DATASET RECORDS ::
╔══
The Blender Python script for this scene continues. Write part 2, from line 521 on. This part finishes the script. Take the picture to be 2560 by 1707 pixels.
╚══
╔══
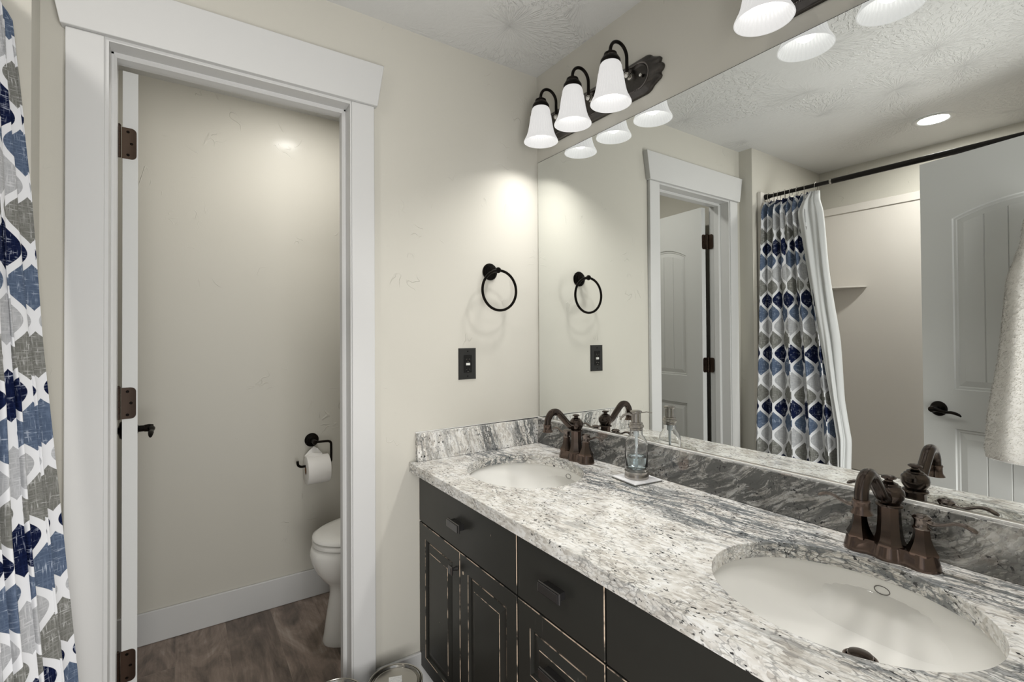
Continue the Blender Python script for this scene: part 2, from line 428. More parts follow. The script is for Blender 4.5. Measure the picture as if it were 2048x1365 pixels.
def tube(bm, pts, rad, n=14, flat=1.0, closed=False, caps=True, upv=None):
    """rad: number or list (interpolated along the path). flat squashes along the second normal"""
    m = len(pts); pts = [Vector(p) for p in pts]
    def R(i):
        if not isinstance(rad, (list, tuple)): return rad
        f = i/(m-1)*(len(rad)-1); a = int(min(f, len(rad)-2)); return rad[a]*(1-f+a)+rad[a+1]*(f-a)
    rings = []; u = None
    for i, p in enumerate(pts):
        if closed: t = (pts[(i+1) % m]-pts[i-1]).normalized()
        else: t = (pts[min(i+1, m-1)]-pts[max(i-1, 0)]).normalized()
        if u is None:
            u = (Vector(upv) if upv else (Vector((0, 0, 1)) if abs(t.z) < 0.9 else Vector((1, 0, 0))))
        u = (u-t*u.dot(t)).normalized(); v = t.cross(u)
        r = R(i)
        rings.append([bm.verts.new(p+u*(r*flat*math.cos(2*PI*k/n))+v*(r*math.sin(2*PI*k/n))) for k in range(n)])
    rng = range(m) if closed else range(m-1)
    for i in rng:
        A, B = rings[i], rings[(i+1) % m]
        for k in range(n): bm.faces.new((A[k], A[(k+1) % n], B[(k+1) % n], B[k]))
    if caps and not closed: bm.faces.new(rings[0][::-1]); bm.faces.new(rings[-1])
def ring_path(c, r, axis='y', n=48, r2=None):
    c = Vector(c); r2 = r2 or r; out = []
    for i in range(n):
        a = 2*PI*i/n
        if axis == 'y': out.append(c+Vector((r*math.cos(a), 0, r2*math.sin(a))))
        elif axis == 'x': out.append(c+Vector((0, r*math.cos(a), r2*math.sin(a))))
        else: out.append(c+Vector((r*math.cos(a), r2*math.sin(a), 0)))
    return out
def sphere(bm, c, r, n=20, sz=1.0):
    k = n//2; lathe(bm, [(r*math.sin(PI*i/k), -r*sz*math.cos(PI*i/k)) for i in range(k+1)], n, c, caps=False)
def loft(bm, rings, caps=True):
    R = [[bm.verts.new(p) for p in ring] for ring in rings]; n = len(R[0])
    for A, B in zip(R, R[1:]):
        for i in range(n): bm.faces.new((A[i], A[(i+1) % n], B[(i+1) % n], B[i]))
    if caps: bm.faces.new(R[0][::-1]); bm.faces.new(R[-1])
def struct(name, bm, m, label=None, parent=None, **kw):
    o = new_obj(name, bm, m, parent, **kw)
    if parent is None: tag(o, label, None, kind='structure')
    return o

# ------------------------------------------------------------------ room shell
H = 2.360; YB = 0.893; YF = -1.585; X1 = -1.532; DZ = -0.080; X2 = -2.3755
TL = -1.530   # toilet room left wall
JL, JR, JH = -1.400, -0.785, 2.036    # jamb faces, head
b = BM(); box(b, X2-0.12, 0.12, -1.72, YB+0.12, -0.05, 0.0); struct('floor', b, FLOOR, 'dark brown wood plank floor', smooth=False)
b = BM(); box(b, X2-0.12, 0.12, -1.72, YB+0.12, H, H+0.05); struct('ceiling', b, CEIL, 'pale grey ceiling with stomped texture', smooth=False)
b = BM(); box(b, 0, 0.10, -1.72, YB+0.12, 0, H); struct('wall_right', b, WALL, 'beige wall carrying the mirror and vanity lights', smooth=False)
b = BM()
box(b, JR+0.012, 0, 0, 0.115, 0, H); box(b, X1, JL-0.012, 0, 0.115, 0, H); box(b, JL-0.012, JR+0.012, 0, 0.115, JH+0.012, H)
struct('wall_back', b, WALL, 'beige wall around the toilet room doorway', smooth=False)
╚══
AIM :: Where a line of the data holds "this", show that line.

EXERCISE RESPONSE ::
The Blender Python script for this scene continues. Write part 2, from line 521 on. This part finishes the script. Take the picture to be 2560 by 1707 pixels.
Continue the Blender Python script for this scene: part 2, from line 428. More parts follow. The script is for Blender 4.5. Measure the picture as if it were 2048x1365 pixels.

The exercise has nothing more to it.